REPUBLIKA.CO.ID, JAKARTA – Dewan Perwakilan Rakyat (DPR) tidak yakin sengketa pertanahan akan selesai begitu sertifikat tanah elektronik diterapkan. Baginya, kunci penyelesaian masalah pertanahan justru terletak pada pembenahan SDM (sumber daya manusia) Kementerian ATR/BPN itu sendiri.
Karenanya, Wakil Ketua Komisi II DPR RI, Junimart Girsang mengaku heran, bahwa Menteri ATR/BPN hanya beralasan bahwa program digitalisasi pertanahan ini demi meminimalisir kebocoran sertifikat ganda serta pembenahan akurasi batas tanah. Tapi, yang harusnya menjadi prioritas, yakni persoalan pembenahan SDM agar tak ada lagi yang bermain.
“Saya tidak percaya masalah pertanahan akan selesai. Saya melihat, yang perlu dibenahi adalah SDM. Kenapa? Karena masalah-masalah sertifikat ganda muncul karena oknum di kementerian ATR/BPN,” jelasnya kepada wartawan, Kamis (18/2).
Seharusnya, kata dia, upaya digitalisasi dikhususkan dulu untuk internal BPN. Sebatas memastikan data kementerian satu data.
“Jadi, ketika ada kasus sertifikat ganda, bisa ketahuan mana yang bukan produk BPN. itu saja,” ujarnya.
Junimart menyampaikan, Komisi II akan menjadwaIkan memanggil Kementerian ATR/BPN untuk mempertanyakan penerapan Peraturan Menteri (Permen) Nomor 11 Tahun 2021 tentang Sertifikat Elektronik ini. “Apa tujuannya? Kalau cuma memenuhi UU Omnibus Law tidak harus,” katanya.

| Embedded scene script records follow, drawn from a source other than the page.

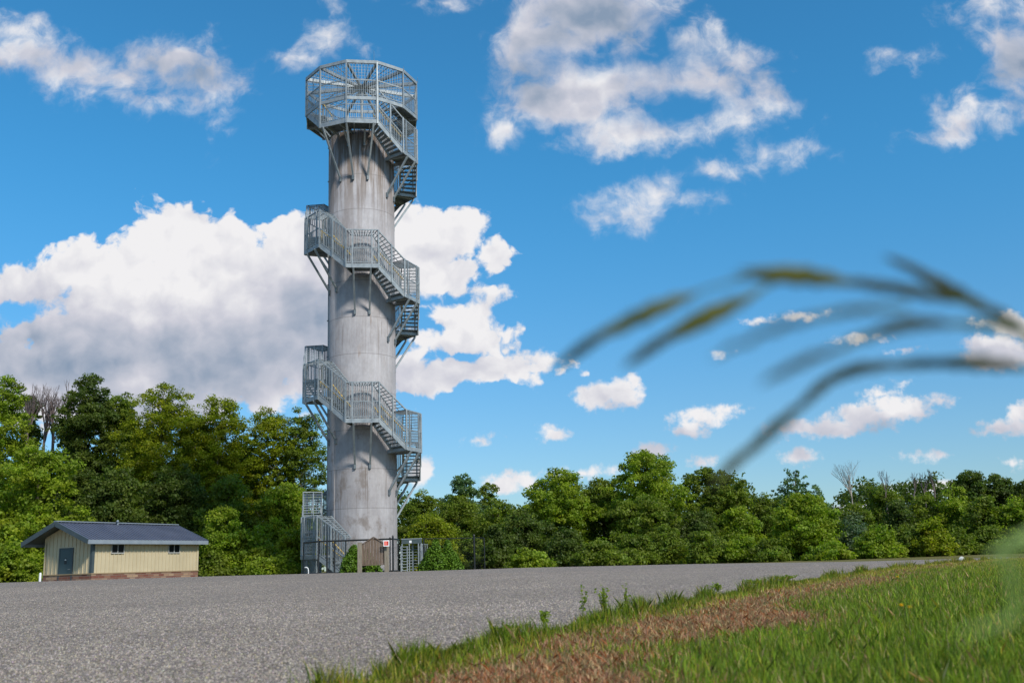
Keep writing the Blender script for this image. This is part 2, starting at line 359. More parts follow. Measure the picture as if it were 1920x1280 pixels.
# ------------------------------------------------------------------ terrain and asphalt
VY = [-60, 0, 4.66, 7.8, 12.6, 21.4, 37, 60, 120, 500]
VX = [-36, -3.0, -0.72, 0.20, 2.5, 7.3, 16.9, 31, 68, 300]
_c = np.polyfit([0, 4.66, 7.8, 12.6, 21.4, 37, 55], [-2.7, -0.72, 0.30, 2.5, 7.3, 16.7, 27.5], 3)
def xe(y):
    y = np.asarray(y, float)
    yy = np.clip(y, 0, 50); base = np.polyval(_c, yy)
    return base + np.where(y > 50, (y - 50) * 0.62, 0) + np.where(y < 0, y * 0.42, 0)
def sstep(a, b, x):
    t = np.clip((x - a) / (b - a), 0, 1); return t * t * (3 - 2 * t)
def gz(x, y):
    x = np.asarray(x, float); y = np.asarray(y, float)
    zc = np.interp(x, [-60, -23, -14, -8.6, -5, 0, 8, 15, 20, 30, 60], [0.5, 0.52, 0.485, 0.43, 0.385, 0.37, 0.27, 0.13, 0.03, -0.05, -0.2])
    r = np.clip(y / 45.0, 0, 1)
    z = zc * r + np.where(y < 0, 0.004 * y, 0)
    # beyond the crest the ground drops away a little
    drop = sstep(45, 58, y)
    z = z * (1 - drop) + drop * (0.12 - 0.1 * sstep(0, 30, x))
    return z
def gzf(x, y): return float(gz(x, y))
ys = np.concatenate([np.linspace(-60, 0, 12)[:-1], np.linspace(0, 20, 60)[:-1], np.linspace(20, 62, 60)[:-1], np.linspace(62, 130, 18)[:-1], np.geomspace(130, 900, 10)])
def grid(avals, name, m, dz):
    A, Y = np.meshgrid(avals, ys); X = A + xe(Y); Z = gz(X, Y) + dz(A, X, Y)
    V = np.stack([X.ravel(), Y.ravel(), Z.ravel()], 1); na = len(avals); ny = len(ys)
    i = np.arange(ny - 1)[:, None] * na + np.arange(na - 1)[None, :]
    loops = np.stack([i, i + 1, i + na + 1, i + na], -1).reshape(-1)
    return np_obj(name, V, loops, 4, m, smooth=True)
apos = np.concatenate([np.linspace(0, 4, 20), np.geomspace(4.5, 600, 26)])
aneg = np.concatenate([-np.geomspace(600, 4.5, 26), np.linspace(-4, 0, 12)])
def ground_material():
    m = mat('verge_soil', (0.1, 0.1, 0.05), 0.95, 0, 0.1); t = m.node_tree; K = t.links.new; b = t.nodes['Principled BSDF']
    tcn = t.nodes.new('ShaderNodeTexCoord')
    n1 = t.nodes.new('ShaderNodeTexNoise'); n1.inputs['Scale'].default_value = 2.2; n1.inputs['Detail'].default_value = 9; n1.inputs['Roughness'].default_value = 0.7; K(tcn.outputs['Object'], n1.inputs['Vector'])
    r = t.nodes.new('ShaderNodeValToRGB'); K(n1.outputs[0], r.inputs[0])
    e = r.color_ramp.elements; e[0].position = 0.30; e[0].color = (0.055, 0.085, 0.018, 1); e[1].position = 0.72; e[1].color = (0.24, 0.15, 0.085, 1)
    k = e.new(0.5); k.color = (0.13, 0.12, 0.035, 1)
    K(r.outputs[0], b.inputs['Base Color'])
    n2 = t.nodes.new('ShaderNodeTexNoise'); n2.inputs['Scale'].default_value = 30; n2.inputs['Detail'].default_value = 5; K(tcn.outputs['Object'], n2.inputs['Vector'])
    bp = t.nodes.new('ShaderNodeBump'); bp.inputs['Strength'].default_value = 0.8; bp.inputs['Distance'].default_value = 0.05; K(n2.outputs[0], bp.inputs['Height']); K(bp.outputs[0], b.inputs['Normal'])
    return m
def asphalt_material():
    m = mat('chip_seal', (0.2, 0.2, 0.2), 0.85, 0, 0.3); t = m.node_tree; K = t.links.new; b = t.nodes['Principled BSDF']
    tcn = t.nodes.new('ShaderNodeTexCoord'); O = tcn.outputs['Object']
    vo = t.nodes.new('ShaderNodeTexVoronoi'); vo.inputs['Scale'].default_value = 36; K(O, vo.inputs['Vector'])
    bw = t.nodes.new('ShaderNodeSeparateColor'); K(vo.outputs['Color'], bw.inputs[0])
    r = t.nodes.new('ShaderNodeValToRGB'); K(bw.outputs[0], r.inputs[0]); e = r.color_ramp.elements
    e[0].position = 0.0; e[0].color = (0.09, 0.072, 0.057, 1); e[1].position = 1.0; e[1].color = (0.57, 0.475, 0.38, 1)
    for p_, c_ in ((0.3, (0.195, 0.162, 0.133)), (0.75, (0.305, 0.255, 0.210))):
        k = e.new(p_); k.color = (*c_, 1)
    # gaps between the chips
    v2 = t.nodes.new('ShaderNodeTexVoronoi'); v2.feature = 'DISTANCE_TO_EDGE'; v2.inputs['Scale'].default_value = 36; K(O, v2.inputs['Vector'])
    g = t.nodes.new('ShaderNodeMapRange'); g.inputs[1].default_value = 0.0; g.inputs[2].default_value = 0.16; g.inputs[3].default_value = 0.42; g.inputs[4].default_value = 1.0; K(v2.outputs['Distance'], g.inputs[0])
    mm = t.nodes.new('ShaderNodeMix'); mm.data_type = 'RGBA'; mm.blend_type = 'MULTIPLY'; mm.inputs[0].default_value = 1
    cx = t.nodes.new('ShaderNodeCombineXYZ'); [K(g.outputs[0], cx.inputs[i]) for i in range(3)]
    K(r.outputs[0], mm.inputs[6]); K(cx.outputs[0], mm.inputs[7])
    n1 = t.nodes.new('ShaderNodeTexNoise'); n1.inputs['Scale'].default_value = 0.6; n1.inputs['Detail'].default_value = 9; n1.inputs['Roughness'].default_value = 0.7; K(O, n1.inputs['Vector'])
    r1 = t.nodes.new('ShaderNodeMapRange'); r1.inputs[1].default_value = 0.3; r1.inputs[2].default_value = 0.7; r1.inputs[3].default_value = 0.90; r1.inputs[4].default_value = 1.06; K(n1.outputs[0], r1.inputs[0])
    n3 = t.nodes.new('ShaderNodeTexNoise'); n3.inputs['Scale'].default_value = 14; n3.inputs['Detail'].default_value = 6; n3.inputs['Roughness'].default_value = 0.8; K(O, n3.inputs['Vector'])
    r3 = t.nodes.new('ShaderNodeMapRange'); r3.inputs[1].default_value = 0.3; r3.inputs[2].default_value = 0.7; r3.inputs[3].default_value = 0.88; r3.inputs[4].default_value = 1.10; K(n3.outputs[0], r3.inputs[0])
    pr = t.nodes.new('ShaderNodeMath'); pr.operation = 'MULTIPLY'; K(r1.outputs[0], pr.inputs[0]); K(r3.outputs[0], pr.inputs[1])
    cy = t.nodes.new('ShaderNodeCombineXYZ'); [K(pr.outputs[0], cy.inputs[i]) for i in range(3)]
    m2 = t.nodes.new('ShaderNodeMix'); m2.data_type = 'RGBA'; m2.blend_type = 'MULTIPLY'; m2.inputs[0].default_value = 1
    K(mm.outputs[2], m2.inputs[6]); K(cy.outputs[0], m2.inputs[7]); K(m2.outputs[2], b.inputs['Base Color'])
    bp = t.nodes.new('ShaderNodeBump'); bp.inputs['Strength'].default_value = 0.6; bp.inputs['Distance'].default_value = 0.006
    K(v2.outputs['Distance'], bp.inputs['Height']); K(bp.outputs[0], b.inputs['Normal'])
    return m
M['ground'] = ground_material(); M['asphalt'] = asphalt_material()
g_ = grid(np.concatenate([aneg[:-1], apos]), 'ground', M['ground'], lambda A, X, Y: np.where(A > 0, 0.02 * sstep(0, 0.5, A), -0.0)); g_['kind'] = 'structure'
ysave = ys; ys = ys[(ys <= 54)]
r_ = grid(aneg[8:], 'asphalt_road', M['asphalt'], lambda A, X, Y: 0.004 + 0 * A); r_['kind'] = 'structure'
ys = ysave

# ------------------------------------------------------------------ observation tower
TP = at(680, 1068, 65.0); TX, TY = TP.x, TP.y; TZ = 0.10
GAM = atan2(-TX, TY)
T = empty('observation_tower', (TX, TY, TZ), 'tall grey cylindrical observation tower with caged spiral stairs winding up to a round viewing cage', 'tower', rz=GAM)
T15 = tan(radians(15)); AO, AI, RS = 3.72, 2.62, 2.20
def P(phi, a, u_, z):
    """point on the side whose normal points to phi, apothem a, u in -1..1 along the side, world height z"""
    p = radians(phi); s = u_ * a * T15
    return Vector((a * sin(p) + s * cos(p), -a * cos(p) + s * sin(p), z - TZ))
def PS(phi, a, s, z):
    p = radians(phi); return Vector((a * sin(p) + s * cos(p), -a * cos(p) + s * sin(p), z - TZ))
def tang(phi): return (cos(radians(phi)), sin(radians(phi)))
# shaft
b = MB(); n = 96; zs = [0.0, 29.35]
b.v = [(RS*sin(2*pi*k/n), -RS*cos(2*pi*k/n), z_) for z_ in zs for k in range(n)]
b.f = [(k, (k+1) % n, n+(k+1) % n, n+k) for k in range(n)] + [tuple(range(n, 2*n))]
sh = b.build('shaft', M['shaft'], T)
me = sh.data
for p in me.polygons: p.use_smooth = len(p.vertices) == 4
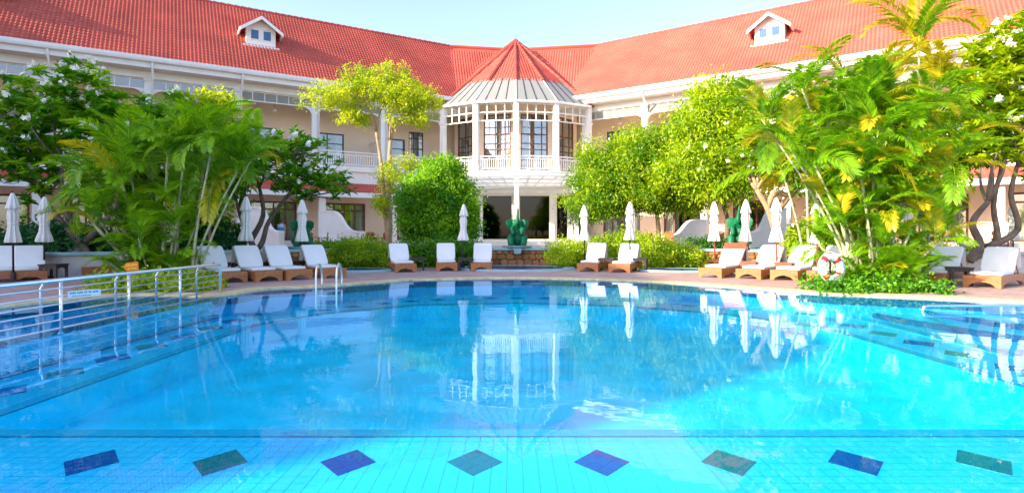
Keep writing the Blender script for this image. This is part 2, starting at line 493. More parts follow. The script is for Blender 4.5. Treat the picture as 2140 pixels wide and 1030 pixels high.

Hal yang serupa disampaikan Anggota DPD RI asal Sulawesi Tengah, Abdul Rachman Thaha. Kata dia, seharusnya kementerian ATR/BPN fokus menguatkan penindakan terhadap oknum-oknum internal BPN. “Masih banyak tanah-tanah di berbagai daerah masih bermasalah, belum lagi mafia-mafia tanah yang terkadang melakukan penerbitan sertifikat ganda itu dilakukan dengan berkerja sama oleh oknum BPN. Ini sebenarnya bukan masalah baru,” terangnya.